Don Ciotti ricorda il funzionario di Foggia ucciso perché non volle chiudere un occhio

La XV Giornata della legalità in memoria di tutte le vittime di Capitanata 

RAGUSA-FOGGIA:  SUL FILO DEL RICORDO

di Alberto Spampinato

Roma, 12 aprile 2010 – Un anno fa, a Roma, ho ascoltato un appassionato intervento pubblico di Daniela Marcone sul dovere dei familiari delle vittime di impegnarsi per affermare la verità e la giustizia e per impedire che il tempo cancelli il ricordo dei loro cari.  Sono rimasto colpito dalla forza straordinaria con cui Daniela difende la memoria di suo padre, un onesto funzionario pubblico, il direttore dell’Ufficio del registro di Foggia, un amante delle regole, assassinato 15 anni fa a Foggia a colpi di pistola perché non aveva voluto chiudere un occhio (o forse entrambi gli occhi) su certe cose che nel suo ufficio non andavano.  Francesco Marcone era diventato un ostacolo, mentre altri non si facevano scrupoli di chiudere gli occhi per quieto vivere. Dicevano che a Foggia, certo, c’era un po’ di malavita. Dicevano che la città cresceva con “l’economia del mattone”. Non dicevano che in quel modello di sviluppo la speculazione edilizia era impastata di mafia. Anzi, escludevano la presenza della mafia in Capitanata. Come si poteva spiegare allora l’assassinio con due colpi di pistola di un mite e onesto impiegato pubblico come Francesco Marcone? Non era possibile spiegarlo. Infatti ancora oggi le indagini non riescono a individuare un esecutore e un mandante.

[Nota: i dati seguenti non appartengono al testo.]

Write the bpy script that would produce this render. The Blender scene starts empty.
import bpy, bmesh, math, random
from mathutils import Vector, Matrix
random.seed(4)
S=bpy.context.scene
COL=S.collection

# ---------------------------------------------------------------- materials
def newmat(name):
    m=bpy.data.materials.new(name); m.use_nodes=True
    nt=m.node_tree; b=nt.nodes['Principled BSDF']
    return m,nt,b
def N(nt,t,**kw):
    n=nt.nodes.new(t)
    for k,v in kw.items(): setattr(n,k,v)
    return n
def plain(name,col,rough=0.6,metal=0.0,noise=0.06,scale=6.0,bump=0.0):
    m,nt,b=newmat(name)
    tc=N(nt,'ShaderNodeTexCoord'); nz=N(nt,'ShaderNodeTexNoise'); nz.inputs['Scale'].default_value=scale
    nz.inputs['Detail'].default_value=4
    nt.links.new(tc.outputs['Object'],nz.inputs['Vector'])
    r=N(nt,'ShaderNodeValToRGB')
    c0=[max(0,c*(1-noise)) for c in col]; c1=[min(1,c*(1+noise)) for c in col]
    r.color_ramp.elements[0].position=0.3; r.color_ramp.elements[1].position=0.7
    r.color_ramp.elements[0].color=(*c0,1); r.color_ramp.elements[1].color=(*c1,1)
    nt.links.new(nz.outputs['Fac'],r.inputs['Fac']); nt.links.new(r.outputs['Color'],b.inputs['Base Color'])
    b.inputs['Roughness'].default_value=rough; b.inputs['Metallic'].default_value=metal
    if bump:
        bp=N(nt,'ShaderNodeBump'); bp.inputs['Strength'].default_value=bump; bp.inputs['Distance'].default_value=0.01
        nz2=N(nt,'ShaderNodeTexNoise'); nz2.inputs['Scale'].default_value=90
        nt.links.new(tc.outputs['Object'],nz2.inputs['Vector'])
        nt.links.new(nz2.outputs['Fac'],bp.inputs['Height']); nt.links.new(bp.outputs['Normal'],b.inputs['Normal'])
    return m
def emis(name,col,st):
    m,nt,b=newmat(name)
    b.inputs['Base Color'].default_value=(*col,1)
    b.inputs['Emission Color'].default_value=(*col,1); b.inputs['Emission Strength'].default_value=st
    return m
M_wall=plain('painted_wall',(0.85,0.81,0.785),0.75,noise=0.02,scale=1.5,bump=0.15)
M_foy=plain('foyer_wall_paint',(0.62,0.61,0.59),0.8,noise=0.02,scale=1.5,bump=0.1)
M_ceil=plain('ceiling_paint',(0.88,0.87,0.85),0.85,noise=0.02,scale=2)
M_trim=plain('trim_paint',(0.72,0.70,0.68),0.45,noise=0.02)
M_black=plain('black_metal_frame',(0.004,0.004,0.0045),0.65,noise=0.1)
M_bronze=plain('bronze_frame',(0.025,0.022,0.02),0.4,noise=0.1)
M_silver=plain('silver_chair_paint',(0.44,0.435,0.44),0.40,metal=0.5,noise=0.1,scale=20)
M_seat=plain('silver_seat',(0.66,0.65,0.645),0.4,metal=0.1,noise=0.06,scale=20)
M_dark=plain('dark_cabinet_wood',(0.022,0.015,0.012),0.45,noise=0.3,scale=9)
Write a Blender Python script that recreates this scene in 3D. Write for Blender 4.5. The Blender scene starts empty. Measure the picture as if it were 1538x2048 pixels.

Quella di Francesco Marcone è una di quelle storie terribili che una città cerca di scrollarsi di dosso. Cerca di dimenticarla, di archiviarla, affidando al tempo il compito di cancellarla. Il silenzio agevola questo compito. Nessuno mette in dubbio l’onestà di Francesco Marcone, però si svaluta la sua onestà come se fosse moneta fuori corso, dicendo: “Chi glielo faceva fare?”. Lo dicono molti pacifici cittadini, e non solo a Foggia, convinti di distillare parole di saggezza, senza rendersi conto che questo cinico slogan è il manifesto degli opportunisti e dei rassegnati, di chi pensa che davanti alla prepotenza non si possa fare altro che chinare il capo. Daniela Marcone e suo fratello non la pensano così. Loro non sono rassegnati. Hanno trasformato il dolore e l’ansia di giustizia in impegno civile, periodicamente aggiornano la situazione e presentano alla comunità e alla giustizia il conto non pagato.